Most ingeniously she opened the work—with Aeschlimann creating for her a vast lit orb of light (as if a Tiepolo ceiling painting had been reset on the vertical)—portraying the character “Musica” (performed initially by Diane Madden) as an angelic flying figure whose capacity to travel through space beyond the otherwise tangible divisions (walls) of the set’s structure is comprehensible only in light of her extraordinarily reductive investigations of choreography in the gravitylessness and flying announced in her “Equipment Dances” (1968–1974).

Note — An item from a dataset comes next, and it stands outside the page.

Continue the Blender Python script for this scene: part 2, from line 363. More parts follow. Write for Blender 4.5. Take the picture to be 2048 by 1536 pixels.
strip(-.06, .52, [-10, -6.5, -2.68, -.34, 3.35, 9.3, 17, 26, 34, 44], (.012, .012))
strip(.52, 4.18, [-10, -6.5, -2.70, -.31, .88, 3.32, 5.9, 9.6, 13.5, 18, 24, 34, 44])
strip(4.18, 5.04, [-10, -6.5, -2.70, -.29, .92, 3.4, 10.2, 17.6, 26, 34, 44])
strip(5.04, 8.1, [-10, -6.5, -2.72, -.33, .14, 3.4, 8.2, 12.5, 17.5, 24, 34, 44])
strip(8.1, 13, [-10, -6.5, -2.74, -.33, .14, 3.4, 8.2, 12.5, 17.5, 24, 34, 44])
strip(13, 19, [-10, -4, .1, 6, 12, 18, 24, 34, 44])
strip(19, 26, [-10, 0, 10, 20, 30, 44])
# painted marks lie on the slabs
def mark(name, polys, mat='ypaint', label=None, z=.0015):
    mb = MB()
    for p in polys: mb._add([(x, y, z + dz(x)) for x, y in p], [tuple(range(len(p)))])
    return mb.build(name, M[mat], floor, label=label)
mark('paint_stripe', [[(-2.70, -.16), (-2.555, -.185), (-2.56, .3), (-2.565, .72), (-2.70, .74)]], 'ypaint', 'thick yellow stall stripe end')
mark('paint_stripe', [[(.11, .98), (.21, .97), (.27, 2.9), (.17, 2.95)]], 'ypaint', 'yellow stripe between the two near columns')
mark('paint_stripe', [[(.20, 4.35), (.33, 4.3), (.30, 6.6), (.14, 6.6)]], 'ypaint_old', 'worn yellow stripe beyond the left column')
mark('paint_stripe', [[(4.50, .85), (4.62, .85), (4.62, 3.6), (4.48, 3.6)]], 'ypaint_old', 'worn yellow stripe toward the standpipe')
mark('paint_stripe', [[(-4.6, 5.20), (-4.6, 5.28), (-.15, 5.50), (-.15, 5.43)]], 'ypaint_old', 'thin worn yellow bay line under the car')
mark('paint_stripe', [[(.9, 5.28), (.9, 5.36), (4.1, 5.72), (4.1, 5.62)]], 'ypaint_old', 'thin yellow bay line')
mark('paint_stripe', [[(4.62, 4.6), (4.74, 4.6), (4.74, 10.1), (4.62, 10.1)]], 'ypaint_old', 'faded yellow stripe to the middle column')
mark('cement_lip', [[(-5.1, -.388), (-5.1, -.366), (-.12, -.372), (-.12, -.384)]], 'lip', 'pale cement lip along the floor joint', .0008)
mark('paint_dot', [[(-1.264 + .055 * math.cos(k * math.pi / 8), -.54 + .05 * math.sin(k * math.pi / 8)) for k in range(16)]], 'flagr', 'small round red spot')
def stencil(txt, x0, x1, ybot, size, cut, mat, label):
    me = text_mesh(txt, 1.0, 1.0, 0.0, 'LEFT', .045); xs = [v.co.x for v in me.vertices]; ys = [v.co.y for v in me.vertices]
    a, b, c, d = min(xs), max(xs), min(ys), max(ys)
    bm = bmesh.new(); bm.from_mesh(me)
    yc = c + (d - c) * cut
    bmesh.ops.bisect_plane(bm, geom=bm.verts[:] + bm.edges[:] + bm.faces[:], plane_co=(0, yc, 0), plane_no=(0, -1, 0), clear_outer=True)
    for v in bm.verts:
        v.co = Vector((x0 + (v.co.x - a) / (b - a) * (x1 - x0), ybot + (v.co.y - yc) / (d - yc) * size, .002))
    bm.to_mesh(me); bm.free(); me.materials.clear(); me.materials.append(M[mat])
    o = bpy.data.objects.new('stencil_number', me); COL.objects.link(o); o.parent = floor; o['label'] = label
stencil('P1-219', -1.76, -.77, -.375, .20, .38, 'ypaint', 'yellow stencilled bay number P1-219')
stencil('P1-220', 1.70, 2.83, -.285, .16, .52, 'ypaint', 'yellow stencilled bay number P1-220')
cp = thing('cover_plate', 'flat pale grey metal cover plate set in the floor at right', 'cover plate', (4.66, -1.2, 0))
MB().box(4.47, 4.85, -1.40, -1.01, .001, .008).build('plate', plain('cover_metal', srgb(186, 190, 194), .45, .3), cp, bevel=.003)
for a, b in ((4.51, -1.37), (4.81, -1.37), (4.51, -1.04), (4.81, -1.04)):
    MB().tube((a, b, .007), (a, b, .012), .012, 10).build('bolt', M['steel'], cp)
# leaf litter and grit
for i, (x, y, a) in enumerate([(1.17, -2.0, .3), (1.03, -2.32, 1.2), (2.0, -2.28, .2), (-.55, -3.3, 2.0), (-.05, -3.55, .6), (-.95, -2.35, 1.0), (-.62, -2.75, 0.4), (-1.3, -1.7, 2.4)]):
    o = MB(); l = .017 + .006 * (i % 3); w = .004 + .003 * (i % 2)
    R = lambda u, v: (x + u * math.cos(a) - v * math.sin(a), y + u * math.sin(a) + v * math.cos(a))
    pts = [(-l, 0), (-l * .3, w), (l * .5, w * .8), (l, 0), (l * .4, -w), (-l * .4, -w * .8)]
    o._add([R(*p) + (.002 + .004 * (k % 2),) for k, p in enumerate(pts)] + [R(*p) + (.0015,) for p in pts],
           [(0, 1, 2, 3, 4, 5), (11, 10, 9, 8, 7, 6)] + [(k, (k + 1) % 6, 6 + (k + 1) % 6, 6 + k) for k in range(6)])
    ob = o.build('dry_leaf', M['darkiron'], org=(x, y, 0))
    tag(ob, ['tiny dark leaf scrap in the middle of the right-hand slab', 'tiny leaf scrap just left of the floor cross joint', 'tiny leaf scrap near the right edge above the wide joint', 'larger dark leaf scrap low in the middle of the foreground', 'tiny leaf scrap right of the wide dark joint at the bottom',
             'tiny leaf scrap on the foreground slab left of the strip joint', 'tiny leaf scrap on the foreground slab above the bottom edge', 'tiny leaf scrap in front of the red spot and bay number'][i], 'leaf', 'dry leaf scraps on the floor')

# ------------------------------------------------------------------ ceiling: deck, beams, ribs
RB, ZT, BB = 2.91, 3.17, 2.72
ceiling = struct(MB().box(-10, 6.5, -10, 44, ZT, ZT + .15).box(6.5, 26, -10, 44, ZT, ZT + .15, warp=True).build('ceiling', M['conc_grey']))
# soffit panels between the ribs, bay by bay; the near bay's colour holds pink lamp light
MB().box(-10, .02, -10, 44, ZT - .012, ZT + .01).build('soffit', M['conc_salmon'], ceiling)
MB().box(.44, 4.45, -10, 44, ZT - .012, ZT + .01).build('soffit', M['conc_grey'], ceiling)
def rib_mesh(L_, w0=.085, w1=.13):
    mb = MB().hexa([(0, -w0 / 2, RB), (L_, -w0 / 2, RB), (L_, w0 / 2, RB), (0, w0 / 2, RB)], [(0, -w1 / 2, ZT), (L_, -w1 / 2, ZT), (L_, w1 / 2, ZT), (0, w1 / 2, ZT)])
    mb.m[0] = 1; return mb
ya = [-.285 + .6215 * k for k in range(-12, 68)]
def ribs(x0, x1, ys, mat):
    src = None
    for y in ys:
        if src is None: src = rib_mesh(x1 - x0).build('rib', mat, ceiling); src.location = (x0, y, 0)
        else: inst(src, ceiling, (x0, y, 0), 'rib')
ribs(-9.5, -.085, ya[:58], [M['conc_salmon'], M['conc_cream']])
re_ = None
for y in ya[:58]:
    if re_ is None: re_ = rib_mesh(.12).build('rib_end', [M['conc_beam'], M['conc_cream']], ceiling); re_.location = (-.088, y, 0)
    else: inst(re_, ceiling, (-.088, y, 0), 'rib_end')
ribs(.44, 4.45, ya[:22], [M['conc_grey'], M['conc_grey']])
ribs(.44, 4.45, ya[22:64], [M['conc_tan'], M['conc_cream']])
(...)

Opera’s necessitation of Brown’s response to content inflected the sole ballet that she created on commission from the Paris Opera Ballet’s director Brigitte Lefèvre, who had first seen Brown dance in 1976.19 This 2004 work was inspired by Czeslaw Milosz’s poem “Ode to a Bird” (1962), whose first lines, “O zlozony / O Composite,” gave the dance its title. With its score by Laurie Anderson, its set by Vija Celmins, and its initial inspiration from Edna Vincent Millay’s poem “Renascence” (1917), Brown returned yet again to another origin—that of her originating a movement vocabulary, grounded in Locus (discussed in chapter 5). Now she assimilated abstract movement to ballet’s language and pointe work, with the poems’ text and image delivering a structural system of movement, but with light imagery that lends emotive punctuation to the evocative sound score, with its Polish vocalization of Milosz’s poem. (After the performance Brown was named a Commander in the Order of Arts and Letters by France’s culture minister, Renaud Donnedieu, the first of three successive honors bestowed upon her in France.)